What about saying that if the character has enough soak that the fire can not harm him when a ten is rolled, then the character simply can't be set alight ?

That would make ogryns (TB 5) unburnable, which is silly. (The ogryn stats are silly in general in my opinion.)

EDIT: how about making being on fire ignore the added TB for Unnatural Toughness? Then it can kill ogryns, but normal humans won't keel over instantly.

Inquisitor sapiens potensque said:

Bilateralrope said:

What about saying that if the character has enough soak that the fire can not harm him when a ten is rolled, then the character simply can't be set alight ?

That would make ogryns (TB 5) unburnable, which is silly. (The ogryn stats are silly in general in my opinion.)

EDIT: how about making being on fire ignore the added TB for Unnatural Toughness? Then it can kill ogryns, but normal humans won't keel over instantly.

Not sure where these stats are located, but yeah they sound pretty broken already. TB 10 is better than what most Daemons have... and they can be harmed by force and sanctified weapons anyway.
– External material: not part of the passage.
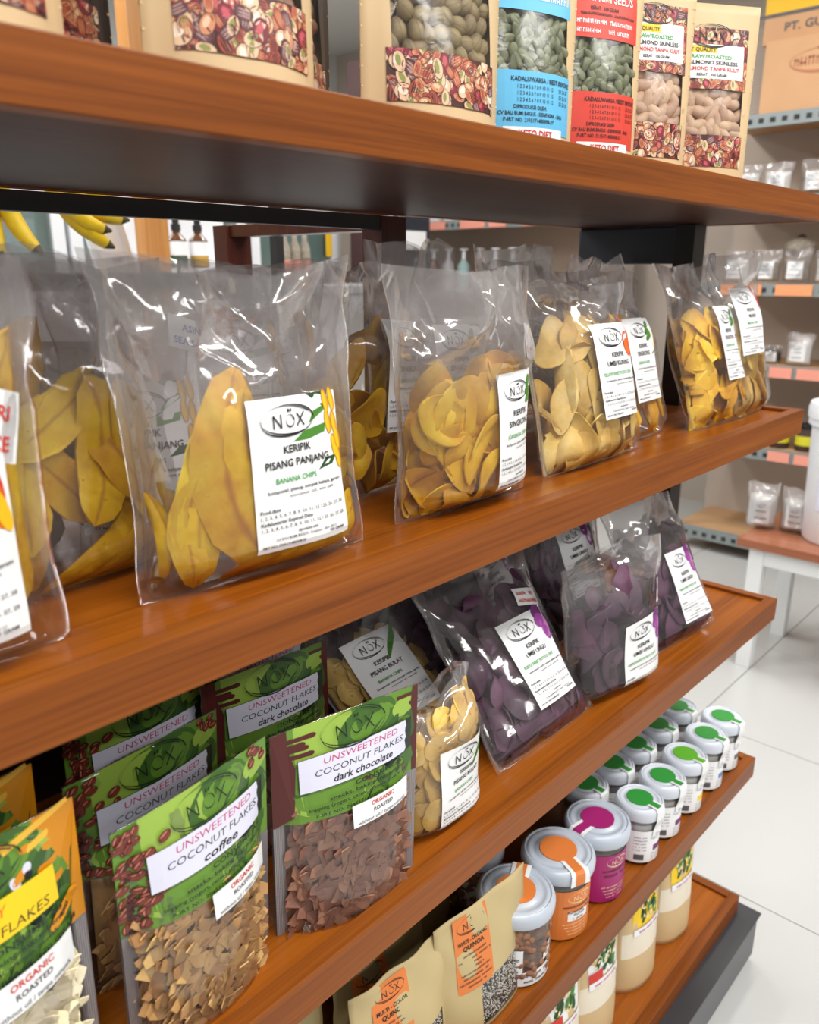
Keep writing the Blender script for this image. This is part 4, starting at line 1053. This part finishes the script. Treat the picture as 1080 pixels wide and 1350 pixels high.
# bottles on the far rack
for k in range(11):
    y = 4.1-.125*k; big = k % 4
    t = thing('bottle', '%s bottle on the far rack, %s from the left on the upper board' % (('blue-capped white', 'yellow', 'white', 'pale')[big], ('first', 'second', 'third', 'fourth', 'fifth', 'sixth', 'seventh', 'eighth', 'ninth', 'tenth', 'eleventh')[k]), 'bottle', (4.3, y, 1.691), 0, 'bottles on the upper board of the far rack')
    MB().lathe([(.044, 0), (.046, .01), (.046, .12), (.02, .15), (.02, .16)], ('b3', 'b2', 'b3', 'lid_w')[big], 14).build('bottle_body', t, True); MB().lathe([(.022, .16), (.022, .19)], ('b1', 'b4', 'lid_w', 'b1')[big], 12).build('cap', t)
for k in range(8):
    y = 4.0-.13*k
    t = thing('pump_bottle', '%s pump bottle on the far rack, %s from the left under the red tags' % (('white', 'clear', 'brown')[k % 3], ('first', 'second', 'third', 'fourth', 'fifth', 'sixth', 'seventh', 'eighth')[k]), 'bottle', (4.3, y, 1.261), 0, 'bottles below the red tags of the far rack')
    MB().lathe([(.038, 0), (.04, .01), (.04, .16), (.016, .19), (.016, .2)], ('b3', 'fridge_in', 'amber')[k % 3], 14).build('bottle_body', t, True); MB().lathe([(.012, .2), (.012, .25), (.03, .255), (.03, .262)], 'white_plastic', 12).build('pump', t)

# ================================================================== bench, bucket, white bags
t = thing('low_bench', 'low white painted bench with brown wooden top in front of the rack', 'bench', (2.77, 0, 0))
MB().box(-.02, .42, -.35, .97, .455, .485, 'bench_wood', .003).build('bench_top', t)
for x in (.0, .355):
    for y in (.90, -.3): MB().box(x, x+.045, y-.02, y+.03, 0, .455, 'white_paint', .002).build('leg', t)
MB().box(.05, .095, .55, .6, 0, .455, 'white_paint', .002).build('leg', t)
for x in (.005, .365): MB().box(x, x+.025, -.3, .9, .395, .455, 'white_paint', .001).build('apron', t)
for y in (-.3, .885): MB().box(.03, .365, y, y+.025, .395, .455, 'white_paint', .001).build('apron', t)
t = thing('bucket', 'tall white plastic bucket with lid standing on the low bench', 'bucket', (2.97, .69, .486))
autosmooth(MB().lathe([(.125, 0), (.132, .01), (.146, .40), (.158, .402), (.158, .43), (.148, .432)], 'white_plastic', 36).build('bucket_body', t))
autosmooth(MB().lathe([(.162, .425), (.164, .455), (.158, .475), (.14, .482), (.13, .474), (.001, .474)], 'white_plastic', 36).build('lid', t))
a = np.linspace(R_(150), R_(260), 12); V = [(.1475*math.cos(q)*(.92+.08*z/.36), .1475*math.sin(q)*(.92+.08*z/.36), z) for z in (.12, .36) for q in a]
raw('label', V, [(i, i+1, 13+i, 12+i) for i in range(11)], 'lav', None, t, True)
packet('clear bag of white powder on the bench, left of its twin', 2.92, .955, .487, .105, .17, .08, 'powder', 71, 'bags of white powder on the bench', -75, cat='bag')
packet('clear bag of white powder on the bench, beside the bucket', 2.95, .845, .487, .105, .16, .08, 'powder', 72, 'bags of white powder on the bench', -80, cat='bag')

# ================================================================== far left: fridges, bananas, bottles
def fridge(label, x, y, w, n, rz=0):
    t = thing('drinks_fridge', label, 'fridge', (x, y, 0), rz)
    MB().box(0, w, .04, .6, 0, 2.05, 'white_paint').box(.02, w-.02, .03, .05, .3, 1.78, 'fridge_in').build('cabinet', t)
    MB().box(0, w, -.02, .05, 1.80, 2.05, 'white_plastic', .004).build('header', t)
    dw = w/n
    for k in range(n):
        m = MB(); a, b = k*dw+.01, (k+1)*dw-.01
        m.box(a, a+.055, -.03, .015, .25, 1.78, 'white_plastic', .004).box(b-.055, b, -.03, .015, .25, 1.78, 'white_plastic', .004).box(a+.055, b-.055, -.03, .015, 1.68, 1.78, 'white_plastic', .004).box(a+.055, b-.055, -.03, .015, .25, .34, 'white_plastic', .004)
        d = m.build('door', t); MB().box(a+.055, b-.055, -.015, -.009, .34, 1.68, 'fridge_glass').build('pane', d)
        MB().box(b-.04, b-.02, -.06, -.03, .9, 1.2, 'rail').build('handle', d)
        for z in (1.32, 1.0, .7): MB().box(a+.06, b-.06, -.006, .03, z, z+.015, 'white_paint').build('wire_shelf', t)
    return t
fridge('white glass-door drinks fridge behind the hanging bananas', .72, 3.5, 1.86, 2)
fridge('white glass-door fridge with yellow sticker beyond the dark post', 2.62, 3.55, .62, 1)
k = 0
for i, x in enumerate((1.16, 1.24, 1.32, 1.40, 1.75, 1.83, 1.94, 2.02)):
    t = thing('drink_bottle', '%s drink bottle, %s in the row inside the far fridge' % (('orange', 'pink', 'white', 'brown')[i % 4], ('first', 'second', 'third', 'fourth', 'fifth', 'sixth', 'seventh', 'eighth')[i]), 'bottle', (x, 3.512, 1.336), 0, 'drink bottles inside the far fridge')
    MB().lathe([(.017, 0), (.018, .006), (.018, .09), (.009, .11), (.009, .12)], ('b4', 'b2', 'b3', 'b4')[i % 4], 12).build('bottle_body', t, True); MB().lathe([(.0095, .12), (.0095, .135)], 'lid_w', 10).build('cap', t)
t = thing('price_card', 'small yellow card stuck on the fridge beyond the dark post', 'card', (3.13, 3.516, 1.46))
MB().box(0, .045, -.003, 0, 0, .13, 'sign_yellow', .0008).build('card_sheet', t)
# banana bunches hung on a rail
t = thing('hanging_rail', 'black rail on two legs holding the banana bunches', 'rail', (.3, 1.5, 0))
MB().box(-.5, .9, -.012, .012, 1.66, 1.68, 'black_metal').build('bar', t); MB().box(-.5, -.48, -.012, .012, 0, 1.66, 'black_metal').build('leg', t); MB().box(.88, .9, -.012, .012, 0, 1.66, 'black_metal').build('leg', t)
def banana_mesh():
    n, m = 11, 8; V = []; f = []
    for i in range(n):
        s = i/(n-1); a = -.5+1.15*s; r = .0165*math.sin(math.pi*min(.97, .04+s*.93))**.45; r = r if s < .9 else r*(1-(s-.9)*6)
        cx = .15*(math.cos(a)-1); cz = -.15*math.sin(a)
        for k in range(m): 
            q = 2*math.pi*k/m; rr = r*(1+.08*math.cos(5*q)); V.append((cx+rr*math.cos(q)*math.cos(a), rr*math.sin(q), cz+rr*math.cos(q)*math.sin(a)*-1))
    for i in range(n-1):
        for k in range(m): f.append((i*m+k, i*m+(k+1) % m, (i+1)*m+(k+1) % m, (i+1)*m+k))
    f.append(tuple(range(m))); f.append(tuple((n-1)*m+k for k in range(m))[::-1])
    fm = [0]*len(f)
    for k in range(m): fm[(n-2)*m+k] = 1
    fm[-1] = 1
    o = raw('banana', V, f, ['banana_skin', 'banana_tip'], fm, None, True); d = o.data; d.polygons.foreach_set('use_smooth', [True]*len(d.polygons)); bpy.data.objects.remove(o); return d
BM = banana_mesh()
def bunch(label, x, y, z, angs, rz):
    t = thing('banana_bunch', label, 'bananas', (x, y, z), rz, 'banana bunches on the rail')
    for i, (a, b) in enumerate(angs):
        inst('banana', BM, t, Matrix.Translation((.012*i-.02, .01*(i % 2), 0)) @ Matrix.Rotation(a, 4, 'Y') @ Matrix.Rotation(b, 4, 'Z') @ Matrix.Translation((0, 0, -.07)))
    MB().lathe([(.02, -.02), (.014, .02), (.012, 1.66-z)], 'banana_tip', 10).build('stem', t, True)
    return t
bunch('yellow banana bunch at the far left end of the rail', .585, 1.5, 1.555, [(.15, .2), (-.1, 1.2), (-.3, 2.2), (.3, -.6)], 0)
bunch('yellow-green banana bunch hanging right of the other bunch', .685, 1.5, 1.55, [(-.75, 3.0), (-.6, 3.3), (-.9, 2.9), (-.5, 3.0), (-1.05, 3.2)], 0)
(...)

MInimum 1 damage works for Ogryns, although I could rule that a natural 10 allows for Fury when burning.

Friend of the Dork said:

Not sure where these stats are located, but yeah they sound pretty broken already. TB 10 is better than what most Daemons have... and they can be harmed by force and sanctified weapons anyway.

MInimum 1 damage works for Ogryns, although I could rule that a natural 10 allows for Fury when burning.

I'm going off the one in Disciples of the Dark Gods, which has a 52 Toughness, Unnatural Toughness x2, and 30 (!) Wounds.